Mesut Yılmaz'ın penceresinden
Salı, saat 14.30... Başbakan Yardımcısı Mesut Yılmaz'la "Başbakanlık'taki makamında" konuşuyoruz... İlk konu "Avrupa Birliği."
Soru:
- Yarın (bugün) AB "yol haritasını" açıklayacak... Ya bizim "ulusal yol haritamız" ne olacak?.. Böyle bir haritamız hazır mı?
Mesut Bey:
- Bizim ulusal haritamız "ona göre... AB'den gelecek belgeye göre" şekillenecek.
- AB'den "ne" bekliyorsunuz?
- Eğer bize uygun bir belge gelirse... Onu yol haritası kabul edip planımızı yapacağız.
- AB'den, bize uygun bir belge gelmeme ihtimali var mı?
- Var tabii.
- Yüzde kaç?
- Bilmem.
***
Bugün AB'den "bize uygun bir belge" gelmezse..
Ne olur?
Açıkçası...
"Dünyanın sonu mu olur?"
Mesut Yılmaz:
- Hayır... Bu, nihai bir şey değil... Komisyon raporu... Bugün, bize uygun bir belge gelmezse... 17 Kasım'da Bakanlar Konseyi toplantısı var... Konu oraya gelir... O zamana kadar da bizim, hükümetler nezdinde bu işin üzerine gitmemiz, değerlendirmemiz gerekir.

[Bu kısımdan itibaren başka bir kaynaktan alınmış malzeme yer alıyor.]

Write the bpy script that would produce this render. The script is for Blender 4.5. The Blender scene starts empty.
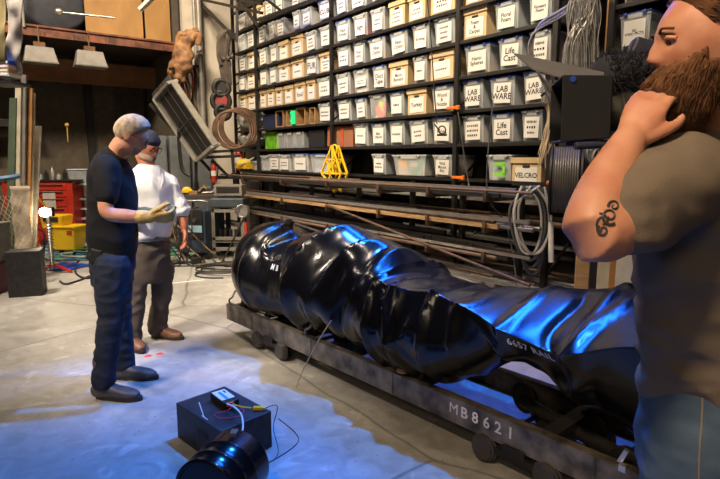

- 17 Kasım"her şey için son tarih" mi?
- 9 Aralık'ta "Hükümet Başkanları Zirvesi" var ama... Oraya bırakmamak lazım... Zira... Zirvede bir müzakere olmaz.
***
Türkiye olarak "bazı reformları" mutlaka yapacağız.

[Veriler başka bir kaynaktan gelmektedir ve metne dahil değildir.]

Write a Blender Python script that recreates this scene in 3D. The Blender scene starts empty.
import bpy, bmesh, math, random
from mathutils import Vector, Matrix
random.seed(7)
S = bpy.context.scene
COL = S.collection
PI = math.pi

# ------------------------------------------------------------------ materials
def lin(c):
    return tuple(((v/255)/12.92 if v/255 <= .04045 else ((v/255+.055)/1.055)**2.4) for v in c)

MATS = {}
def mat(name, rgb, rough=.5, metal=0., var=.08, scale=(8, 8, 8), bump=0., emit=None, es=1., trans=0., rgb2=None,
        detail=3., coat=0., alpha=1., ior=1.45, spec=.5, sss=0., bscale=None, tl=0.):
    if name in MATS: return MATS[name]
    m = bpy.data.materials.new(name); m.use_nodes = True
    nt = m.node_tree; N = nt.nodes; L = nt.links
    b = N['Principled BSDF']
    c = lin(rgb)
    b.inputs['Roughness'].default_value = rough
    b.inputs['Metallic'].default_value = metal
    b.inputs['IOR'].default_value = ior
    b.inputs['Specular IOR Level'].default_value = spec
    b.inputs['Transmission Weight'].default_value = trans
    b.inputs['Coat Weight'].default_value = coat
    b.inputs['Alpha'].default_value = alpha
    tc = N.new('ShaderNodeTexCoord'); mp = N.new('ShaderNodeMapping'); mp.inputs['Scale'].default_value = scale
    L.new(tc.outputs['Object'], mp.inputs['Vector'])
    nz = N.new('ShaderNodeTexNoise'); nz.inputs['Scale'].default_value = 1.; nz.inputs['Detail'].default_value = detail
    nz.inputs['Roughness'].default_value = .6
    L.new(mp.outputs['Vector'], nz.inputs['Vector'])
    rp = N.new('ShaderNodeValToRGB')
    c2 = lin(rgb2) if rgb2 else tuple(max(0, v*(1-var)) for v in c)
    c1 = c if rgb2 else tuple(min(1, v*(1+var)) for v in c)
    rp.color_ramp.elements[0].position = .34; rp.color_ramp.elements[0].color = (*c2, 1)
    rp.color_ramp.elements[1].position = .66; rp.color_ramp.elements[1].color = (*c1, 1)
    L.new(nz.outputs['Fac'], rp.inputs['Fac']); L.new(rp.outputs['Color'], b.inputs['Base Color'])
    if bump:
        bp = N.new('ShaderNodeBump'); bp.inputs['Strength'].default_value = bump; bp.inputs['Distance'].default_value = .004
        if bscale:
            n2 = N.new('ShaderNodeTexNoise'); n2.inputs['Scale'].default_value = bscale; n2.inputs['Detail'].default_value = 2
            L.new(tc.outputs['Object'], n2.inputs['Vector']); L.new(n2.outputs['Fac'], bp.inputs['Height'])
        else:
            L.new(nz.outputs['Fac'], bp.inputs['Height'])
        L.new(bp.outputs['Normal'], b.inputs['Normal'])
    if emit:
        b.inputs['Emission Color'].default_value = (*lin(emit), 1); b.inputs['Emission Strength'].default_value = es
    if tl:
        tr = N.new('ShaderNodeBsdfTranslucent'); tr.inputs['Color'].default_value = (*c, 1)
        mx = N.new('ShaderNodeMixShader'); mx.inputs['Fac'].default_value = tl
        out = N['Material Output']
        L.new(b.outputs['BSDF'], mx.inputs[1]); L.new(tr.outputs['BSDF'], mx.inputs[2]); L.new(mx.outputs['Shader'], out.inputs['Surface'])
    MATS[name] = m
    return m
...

Ama "AB istiyor" diye değil...
"Yapmamız gerektiği için" yapacağız.
Fakat öyle bir şey oldu ki...
Sanki "Batı için yapıyoruz" görüntüsü doğdu.
Biz "bunları" söyleyince...
Mesut Bey "şöyle" dedi:
- Evet... Biz zamanında inisiyatif alamayınca... Maalesef o görüntü doğdu.
***
- Efendim, hukuk sistemimiz... Eğitim sistemimiz... AB'ye hazır mı?

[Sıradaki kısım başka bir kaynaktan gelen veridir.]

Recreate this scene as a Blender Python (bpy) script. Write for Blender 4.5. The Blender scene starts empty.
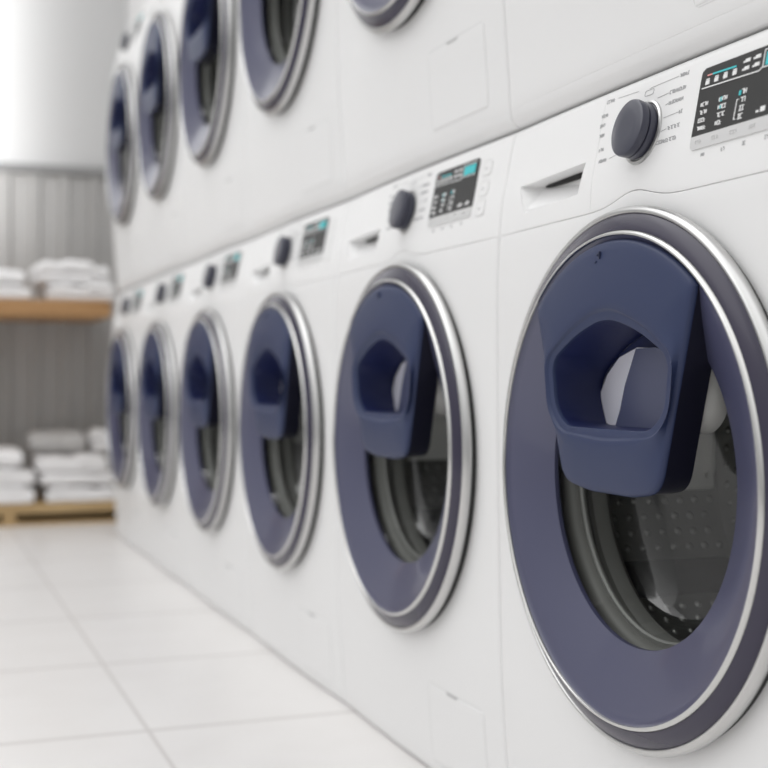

- Spordan hukuka... Sağlıktan eğitime... Bürokrasiye kadar... Uyum dışında kalan hiçbir alan yok... Kolları sıvamamız gerekiyor... Hemen.
***
Bu kez konu "cezaevleri."
Kamuoyunda "şöyle bir izlenim" var:
Adalet ile İçişleri...
Adalet ile Jandarma...
Sanki "sürtüşme" halinde.
- Mesut Bey bu görüntüye... Uyumsuzluğa ne diyorsunuz?
- Bu işte devletin bir organının kusurunun az, diğer organının kusurunun fazla olması bir şeyi değiştirmez... Ortada bir zaaf varsa... Devletin, bu zaafı gidermesi lazım... Kamuoyu önünde kurumlar arası bir çekişme olmasını yadırgıyorum... Bunlar, devletin kendi içinde halletmesi gereken meseleler.
Sohbetin "burasında" Mesut Bey "düğmeye" basıyor.
Sekreterine "Bana Adalet Bakanı Hikmet Sami Türk Bey'i bağlayın" diyor.
***
Kamuoyu görüyor ve düşünüyor ki...
"Devlet, cezaevlerine hakim değil."
Bu görüntü "devleti tahrip ediyor."
- Öyle değil mi Sayın Yılmaz?
- Cezaevlerinde zaman zaman maalesef böyle olaylar ortaya çıkıyor... Üç, beş cezaevinde... Ve kamuoyunda da çok olumsuz bir hava doğuyor.
Bu sırada Mesut Bey'in telefonu çalıyor.
Sekreteri "Efendim, Sayın Adalet Bakanı yerinde yoklar" diyor.
***
- Mesut Bey, hükümet nasıl?
- Bir sorun yok... Tek sıkıntımız tempo... Daha hızlı gitmemiz, sürati arttırmamız, vitesi yükseltmemiz lazım.
- Sizi kim frenliyor?
- Sistemin kendisi fren... Onu aşmak için daha ciddi bir kararlılık gerek.
Ve biz odasından ayrılırken, sekreteri Mesut Bey'e bir telefon bağlıyor:
- Efendim, Sayın Adalet Bakanımız cevaben arıyorlar.